Most AI agents are fake (here's a 10-second test)

Jeff Su Productivity 1-minute summary
Most AI agents are fake (here's a 10-second test)
Jeff Su

Chapters

  1. 0s 🔍 The AI Agent Hype Problem
  2. 15s 🏗️ The Three Technical Tiers of AI
  3. 49s ⚖️ How to Tell Real Agents from Fake Ones

In-depth Summary

0s

🔍 The AI Agent Hype Problem

The video opens by calling out the severe marketing bubble in the current AI agent market, where countless companies claim to have AI agent capabilities that don't hold up. The author cites Gartner research showing that out of thousands of companies claiming to build AI agents, only around 130 genuinely meet the standard. This section's core argument is a reminder that misuse of AI buzzwords is rampant right now. Understanding this context helps viewers stay skeptical and stop being misled by flashy marketing, so they can independently assess the real technical merit of software tools.

15s

🏗️ The Three Technical Tiers of AI

The author cleanly divides AI technology into three tiers to help viewers distinguish product quality.
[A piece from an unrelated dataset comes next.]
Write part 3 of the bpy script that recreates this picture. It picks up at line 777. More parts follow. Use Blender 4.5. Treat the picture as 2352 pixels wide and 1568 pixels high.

Tier one is simple classification tools — like spam filters that only categorize rather than generate, the most basic form of AI application. Tier two is generative AI tools, like the "Help me write" feature in Google Docs, which can produce natural-language text. Tier three, and only tier three, is true AI agents — goal-oriented systems with the capability to complete tasks autonomously. This three-tier framework gives viewers a clearer sense of the technical depth behind products on the market and highlights the fundamental gap between agents and ordinary generative tools.

49s

⚖️ How to Tell Real Agents from Fake Ones

In the final section, the author digs into what defines a true AI agent. A genuine AI agent doesn't just generate content — it needs to understand complex task instructions and iteratively self-correct throughout the process until the goal is reached, such as autonomously writing and deploying a website. The author stresses that many "agent" products on the market actually sit at tier one or tier two and lack this kind of autonomous execution. Through a comparative summary, viewers are advised to evaluate whether an AI product has real "initiative" and "autonomy" when making purchasing decisions, so they don't get misled by inferior products in business choices.

Highlights

  • 🔍 Gartner research found that out of thousands of companies claiming to build AI agents, only around 130 genuinely meet the standard — meaning most "AI agent" products are marketing fiction.
  • 🏗️ Use the three-tier framework to evaluate any AI tool: Tier 1 is classification (spam filters), Tier 2 is generation ("Help me write"), and only Tier 3 — goal-oriented autonomous execution — qualifies as a true agent.
  • ⚖️ A genuine AI agent must be able to understand complex multi-step goals, iteratively self-correct mid-process, and complete tasks autonomously — like writing and deploying a website without hand-holding.
  • 🛑 Before buying any "AI agent" product, ask whether it has real initiative and autonomy, or whether it just wraps a chat interface around a generative model and calls it an agent.
  • 💡 The 10-second test: can the product complete a goal-defined task from start to finish without you intervening at each step? If not, it is Tier 1 or Tier 2, not a true agent.